Andersen, rey de los cuentos

 Por Juan Sasturain

El de Hans Christian Andersen es un caso extraordinario. Cosa de cuento, como no vaciló en definir –acaso irónicamente– su propia y mentirosa autobiografía. Nacido pobre al borde de la marginalidad, prácticamente analfabeto hasta los quince años y célibe hasta los setenta cuando murió, era flaco, desgarbado, narigón y –se sentía– tan feo que sólo accedió a aceptar su imagen ya de grande, cuando la incipiente fotografía lo mostró aplomado, prócer, de vuelta. Quiso cantar y bailar –le tiraban las tablas– y no pudo; las letras vinieron después. Además, según el testimonio de sus contemporáneos, visto como advenedizo e inclasificable, no fue de salida respetado en el gremio intelectual –Kierkegaard lo detestaba– y el reconocimiento sólo le llegó a partir de su éxito popular, sobre todo en Alemania, cuando tras intentar otros géneros para el lector adulto y el público en general la pegó con los cuentos para niños, a los treinta años. Y ahí sí, no paró hasta la gloria: después de Hamlet, es el danés más famoso. Y él no tuvo quién lo escribiera, se hizo solo.
Andersen parece haber sido un hombre complejo: “Asexuado, intemporal, inocente y sabio, quisquilloso y vengativo fue, como todos los niños del mundo, profunda, inmaculadamente egoísta” lo define, con precisión de genuina admiradora, Ana María Matute. O sea: no es que le gustaran los chicos, sino que era y fue siempre uno de ellos. Vanidoso, cholulo, se jactaba de la proximidad de reyes y nobles, importunaba a Dickens, cuidaba su fama. En fin, el piadoso y bonachón Andersen debe haber sido, en muchos aspectos, realmente insoportable.
Ahora bien: este hombre ambiguo resultó un escritor genial, de los imposibles de dejar. Superadas las lecturas pobres hechas desde los lugares comunes del buen sentido –la preservación de una supuesta salud infantil, por ejemplo– o con las anteojeras psicoanalíticas o socioideológicas puestas, Andersen se impone como un narrador notable, absolutamente original en su desmesura. Basta compararlo con otros grandes: el lejano y didáctico Perrault, tan francés, y los cuasi contemporáneos y modélicos hermanos Grimm, que hicieron folklore decantado maravillosamente. Frente a ellos, el incorrecto, desordenado e incontinente sentimental Hans Christian Andersen tiene la convicción y la llegada directa a los pibes –y a los grandes– de nuestro cercano Roal Dahl, de un cine clásico de Hollywood sin happy end obligatorio.

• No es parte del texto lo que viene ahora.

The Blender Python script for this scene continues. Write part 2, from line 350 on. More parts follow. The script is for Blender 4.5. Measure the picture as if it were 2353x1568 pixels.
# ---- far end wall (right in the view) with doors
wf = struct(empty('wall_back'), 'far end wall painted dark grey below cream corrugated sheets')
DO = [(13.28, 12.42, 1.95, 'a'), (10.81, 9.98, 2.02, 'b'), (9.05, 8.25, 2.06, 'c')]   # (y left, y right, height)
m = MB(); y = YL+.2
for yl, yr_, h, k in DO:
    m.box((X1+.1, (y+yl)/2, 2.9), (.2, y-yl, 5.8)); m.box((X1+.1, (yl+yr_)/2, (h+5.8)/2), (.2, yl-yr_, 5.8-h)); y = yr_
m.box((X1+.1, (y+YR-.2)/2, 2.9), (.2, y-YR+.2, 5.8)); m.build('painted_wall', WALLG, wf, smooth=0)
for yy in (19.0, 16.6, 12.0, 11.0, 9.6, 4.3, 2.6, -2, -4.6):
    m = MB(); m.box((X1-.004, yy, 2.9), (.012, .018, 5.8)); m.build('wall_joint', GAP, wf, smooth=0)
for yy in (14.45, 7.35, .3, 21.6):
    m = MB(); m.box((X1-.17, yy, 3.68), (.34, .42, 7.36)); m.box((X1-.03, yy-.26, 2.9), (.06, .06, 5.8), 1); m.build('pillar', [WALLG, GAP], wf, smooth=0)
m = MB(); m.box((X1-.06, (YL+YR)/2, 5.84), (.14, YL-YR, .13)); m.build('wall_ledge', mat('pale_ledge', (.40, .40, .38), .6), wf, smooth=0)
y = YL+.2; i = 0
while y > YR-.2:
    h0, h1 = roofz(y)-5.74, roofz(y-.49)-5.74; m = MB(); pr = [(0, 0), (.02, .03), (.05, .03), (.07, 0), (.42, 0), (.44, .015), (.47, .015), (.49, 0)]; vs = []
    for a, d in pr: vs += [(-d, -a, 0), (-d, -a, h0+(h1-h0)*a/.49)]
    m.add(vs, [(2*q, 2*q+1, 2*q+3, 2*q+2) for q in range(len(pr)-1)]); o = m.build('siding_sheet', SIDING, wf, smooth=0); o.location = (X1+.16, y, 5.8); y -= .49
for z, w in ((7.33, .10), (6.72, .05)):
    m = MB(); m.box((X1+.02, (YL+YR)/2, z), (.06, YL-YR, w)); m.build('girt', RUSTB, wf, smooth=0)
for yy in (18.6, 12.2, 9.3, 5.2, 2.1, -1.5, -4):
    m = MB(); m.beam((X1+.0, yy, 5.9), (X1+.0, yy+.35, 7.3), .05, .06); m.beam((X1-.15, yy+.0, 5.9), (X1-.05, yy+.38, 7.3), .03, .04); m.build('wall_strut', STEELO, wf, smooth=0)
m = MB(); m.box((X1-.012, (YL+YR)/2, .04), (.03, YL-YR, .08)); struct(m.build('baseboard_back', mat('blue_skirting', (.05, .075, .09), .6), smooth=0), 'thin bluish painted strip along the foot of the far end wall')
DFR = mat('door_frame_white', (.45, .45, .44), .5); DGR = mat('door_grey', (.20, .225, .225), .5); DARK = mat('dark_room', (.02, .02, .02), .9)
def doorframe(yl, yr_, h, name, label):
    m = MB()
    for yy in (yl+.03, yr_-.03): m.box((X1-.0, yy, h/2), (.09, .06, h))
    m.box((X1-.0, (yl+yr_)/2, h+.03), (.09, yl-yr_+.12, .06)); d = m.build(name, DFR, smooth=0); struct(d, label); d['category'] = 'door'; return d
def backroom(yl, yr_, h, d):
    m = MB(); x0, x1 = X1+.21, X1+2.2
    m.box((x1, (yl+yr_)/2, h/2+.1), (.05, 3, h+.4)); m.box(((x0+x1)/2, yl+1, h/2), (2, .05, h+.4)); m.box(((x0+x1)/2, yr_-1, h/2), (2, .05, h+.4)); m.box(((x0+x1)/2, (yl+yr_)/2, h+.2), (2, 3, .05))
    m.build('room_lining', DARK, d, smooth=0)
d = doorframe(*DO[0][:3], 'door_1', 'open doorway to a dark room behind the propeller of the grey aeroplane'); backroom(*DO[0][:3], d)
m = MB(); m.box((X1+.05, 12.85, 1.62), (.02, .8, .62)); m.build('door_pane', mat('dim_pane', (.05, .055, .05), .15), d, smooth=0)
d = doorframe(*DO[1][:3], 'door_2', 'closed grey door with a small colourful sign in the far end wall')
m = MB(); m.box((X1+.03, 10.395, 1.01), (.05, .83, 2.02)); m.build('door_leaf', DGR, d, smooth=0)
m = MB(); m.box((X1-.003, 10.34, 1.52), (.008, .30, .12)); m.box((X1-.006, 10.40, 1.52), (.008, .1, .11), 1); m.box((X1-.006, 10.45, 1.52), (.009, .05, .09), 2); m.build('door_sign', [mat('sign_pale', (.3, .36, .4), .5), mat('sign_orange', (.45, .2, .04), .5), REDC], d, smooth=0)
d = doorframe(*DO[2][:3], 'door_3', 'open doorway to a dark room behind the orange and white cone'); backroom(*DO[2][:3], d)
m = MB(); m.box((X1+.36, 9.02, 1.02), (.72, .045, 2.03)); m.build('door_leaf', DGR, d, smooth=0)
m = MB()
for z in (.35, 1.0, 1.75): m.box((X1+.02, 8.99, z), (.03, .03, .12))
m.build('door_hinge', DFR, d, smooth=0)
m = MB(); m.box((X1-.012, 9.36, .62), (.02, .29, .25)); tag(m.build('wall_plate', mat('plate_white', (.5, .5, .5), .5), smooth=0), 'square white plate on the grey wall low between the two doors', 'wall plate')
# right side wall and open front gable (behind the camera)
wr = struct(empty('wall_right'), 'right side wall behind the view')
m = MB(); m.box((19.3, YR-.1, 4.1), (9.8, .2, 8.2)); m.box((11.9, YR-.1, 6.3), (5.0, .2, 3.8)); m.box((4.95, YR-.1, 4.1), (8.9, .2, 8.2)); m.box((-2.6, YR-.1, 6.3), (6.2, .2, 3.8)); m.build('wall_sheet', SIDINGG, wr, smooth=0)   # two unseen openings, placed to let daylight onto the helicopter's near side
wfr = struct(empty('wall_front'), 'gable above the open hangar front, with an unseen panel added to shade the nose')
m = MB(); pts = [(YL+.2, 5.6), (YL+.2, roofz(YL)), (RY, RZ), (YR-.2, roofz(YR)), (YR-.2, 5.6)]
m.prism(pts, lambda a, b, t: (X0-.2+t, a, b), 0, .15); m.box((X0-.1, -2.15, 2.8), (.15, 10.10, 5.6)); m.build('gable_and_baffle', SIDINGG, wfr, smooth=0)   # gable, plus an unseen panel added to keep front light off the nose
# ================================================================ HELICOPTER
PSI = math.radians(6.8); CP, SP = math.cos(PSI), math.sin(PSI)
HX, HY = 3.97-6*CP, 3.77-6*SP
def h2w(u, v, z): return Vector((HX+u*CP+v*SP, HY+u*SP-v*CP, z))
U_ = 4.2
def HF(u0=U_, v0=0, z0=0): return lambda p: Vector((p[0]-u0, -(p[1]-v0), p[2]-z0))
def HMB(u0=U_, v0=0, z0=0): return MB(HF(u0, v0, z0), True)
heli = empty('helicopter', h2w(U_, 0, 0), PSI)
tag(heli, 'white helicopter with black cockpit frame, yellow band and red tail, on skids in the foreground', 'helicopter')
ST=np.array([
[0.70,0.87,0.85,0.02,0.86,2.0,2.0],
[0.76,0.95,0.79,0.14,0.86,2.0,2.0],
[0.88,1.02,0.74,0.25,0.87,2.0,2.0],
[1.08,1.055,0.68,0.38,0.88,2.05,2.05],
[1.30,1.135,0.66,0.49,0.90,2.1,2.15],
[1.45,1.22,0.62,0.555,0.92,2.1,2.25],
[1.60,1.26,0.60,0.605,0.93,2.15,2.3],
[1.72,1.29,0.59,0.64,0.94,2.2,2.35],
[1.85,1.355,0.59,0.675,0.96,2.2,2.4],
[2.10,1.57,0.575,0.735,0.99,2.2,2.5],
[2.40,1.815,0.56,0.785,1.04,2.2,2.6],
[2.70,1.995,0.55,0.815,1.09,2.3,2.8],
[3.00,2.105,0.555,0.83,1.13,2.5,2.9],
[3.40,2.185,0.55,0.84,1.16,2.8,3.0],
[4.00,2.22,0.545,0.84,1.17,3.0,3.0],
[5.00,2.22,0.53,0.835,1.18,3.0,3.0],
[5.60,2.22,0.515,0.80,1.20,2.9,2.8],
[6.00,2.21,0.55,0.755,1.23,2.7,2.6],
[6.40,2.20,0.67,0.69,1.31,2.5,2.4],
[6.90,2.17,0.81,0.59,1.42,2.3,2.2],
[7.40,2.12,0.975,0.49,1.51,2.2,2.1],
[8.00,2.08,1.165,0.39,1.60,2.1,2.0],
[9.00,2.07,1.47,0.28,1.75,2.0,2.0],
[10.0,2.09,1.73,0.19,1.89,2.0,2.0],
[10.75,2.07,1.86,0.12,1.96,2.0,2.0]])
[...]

Porque con cualquier base argumental, sea historia tradicional recogida o invención propia, Andersen deja la impronta de su estilo conversado, brillante, lleno de humor y acotaciones irónicas a veces feroces que las traducciones chatas o las versiones tontamente simplificadas dejan pasar. Hay que leerlo ahora, de grandes. Si escribió más de 150 cuentos, tiene por lo menos veinte que son obras maestras y una decena que se pueden comentar acá: la prodigiosa invención y los personajes de La Reina de las Nieves, el consabido y alevoso Patito feo, la sutilísima ironía de El traje nuevo del Emperador y de El ruiseñor, esa brillante “chinoserie”, uno de sus cuentos más perfectos; sus pavorosas historias de amor desgraciado: La sirenita inmortal; El soldadito de plomo y su combustible bailarina y –sobre todo– la escéptica parábola de Enamorados, crónica del desencuentro sentimental entre el trompo y la presumida pelota. Para final, dos de madurez cuya calculada crueldad nada tiene que ver con los golpes bajos de La niña de los fósforos: el antológico La sombra, digno de una pieza de Harold Pinter, y la patética parábola de El abeto, hecho leña con la madera de sus sueños.